* [Written request] Begin with the first line of the material and copy each line word for word through the line that contains "tag(ground, kind='structure')"; the pictures are left out.

=== Information supplied ===

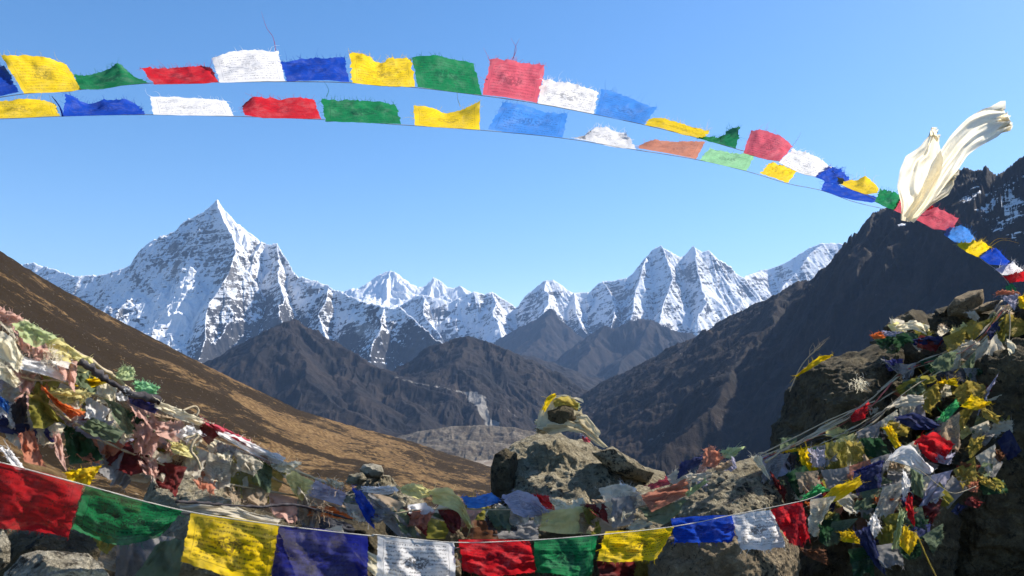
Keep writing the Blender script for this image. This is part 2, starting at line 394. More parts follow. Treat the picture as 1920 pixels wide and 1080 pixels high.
mountain('mountain', (990, 2300), (1250, 5600), 1000, 460, rid, 75, 101, m_wall, 34, snow_c, scree_w, 2400, crest=.16)

# valley floor reaching the horizon
v = 90000
ground = mesh_obj('ground', [(-18900, -290, -340), (18900, -290, -340), (18900, 24400, -340), (-18900, 24400, -340)], [(0, 1, 2, 3)], mat_valley(), smooth=False)
tag(ground, kind='structure')

# golden hillside on the left, running in to the knoll under the camera
def hillside():
    na, nr = 900, 460
    az = np.linspace(-1500, 3400, na)
    # horizon of the slope as tan(elevation) per pixel column
    sil = np.interp(az, [-1500, -600, -200, 0, 100, 200, 330, 450, 560, 650, 760, 830, 915, 960, 1100, 1500, 3400],
                        [160, 250, 375, 475, 534, 588, 654, 714, 766, 795, 822, 845, 873, 890, 960, 1040, 1120])
    Rr = np.interp(az, [-1500, -200, 0, 330, 915, 960, 1100, 3400], [420, 560, 620, 820, 1250, 1150, 700, 60])
    U = (az - 960) / F
    V = (540 - sil) / F
    te = (SP + CP * V) / (CP - SP * V)            # z / y at the crest
    te0 = np.interp(az, [-1500, 0, 900, 1500, 3400], [-0.30, -0.34, -0.36, -0.36, -0.34])
    k = np.linspace(0, 1, nr)
    Y = np.where(k[:, None] < 0.88, 1.2 * (Rr[None, :] / 1.2) ** (k[:, None] / 0.88), Rr[None, :] * (1 + (k[:, None] - 0.88) / 0.12 * 0.8))
    f = np.clip((Y - 3.5) / (Rr[None, :] - 3.5), 0, 1) ** 0.42
    tanE = te0[None, :] * (1 - f) + te[None, :] * f
    Z = Y * tanE
    over = np.clip(Y / Rr[None, :] - 1, 0, None)
    Z = Z - over * Rr[None, :] * 0.75
    Z = np.where(Y < 3.5, -1.22 + (Y - 1.2) * 0.0 - 0.0 * Y + 0 * Z, Z)
    X = U[None, :] * Y
    a = np.clip(Y / 160, 0, 1)
    cr = np.exp(-np.abs(Y / Rr[None, :] - 1) * 9)
    Z = Z + a * (1 - 0.82 * cr) * (7.0 * fbm(X / 90 + .4 * Y / 90, Y / 170, 6, 5) + 5.0 * ridged((X * .88 - Y * .47) / 46, (X * .47 + Y * .88) / 210, 4, 8))
    Z = Z + np.clip(Y / 60, 0.03, 1) * (0.9 * fbm(X / 7, Y / 7, 4, 15) + 0.5 * ridged(X / 18, Y / 30, 3, 16))
    o = grid_obj('hillside', np.stack([X, Y, Z], -1), mat_brown_hill())
    tag(o, kind='structure')
hillside()

# ------------------------------------------------------------------ clear mountain air
hm = NT('air')
pv = hm.n('VolumePrincipled', {'Color': (0.36, 0.58, 1.0), 'Density': 2.2e-5, 'Anisotropy': 0.0})
hm.link(pv.outputs[0], hm.out.inputs['Volume'])
bx0, bx1, by0, by1, bz0, bz1 = -19000, 19000, -300, 24500, -380, 3600
v = [(x, y, z) for x in (bx0, bx1) for y in (by0, by1) for z in (bz0, bz1)]
haze = mesh_obj('haze', v, [(0, 1, 3, 2), (4, 6, 7, 5), (0, 4, 5, 1), (2, 3, 7, 6), (0, 2, 6, 4), (1, 5, 7, 3)], hm.m, smooth=False)
tag(haze, kind='stuff')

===

* [Answer in full]
Keep writing the Blender script for this image. This is part 2, starting at line 394. More parts follow. Treat the picture as 1920 pixels wide and 1080 pixels high.
mountain('mountain', (990, 2300), (1250, 5600), 1000, 460, rid, 75, 101, m_wall, 34, snow_c, scree_w, 2400, crest=.16)

# valley floor reaching the horizon
v = 90000
ground = mesh_obj('ground', [(-18900, -290, -340), (18900, -290, -340), (18900, 24400, -340), (-18900, 24400, -340)], [(0, 1, 2, 3)], mat_valley(), smooth=False)
tag(ground, kind='structure')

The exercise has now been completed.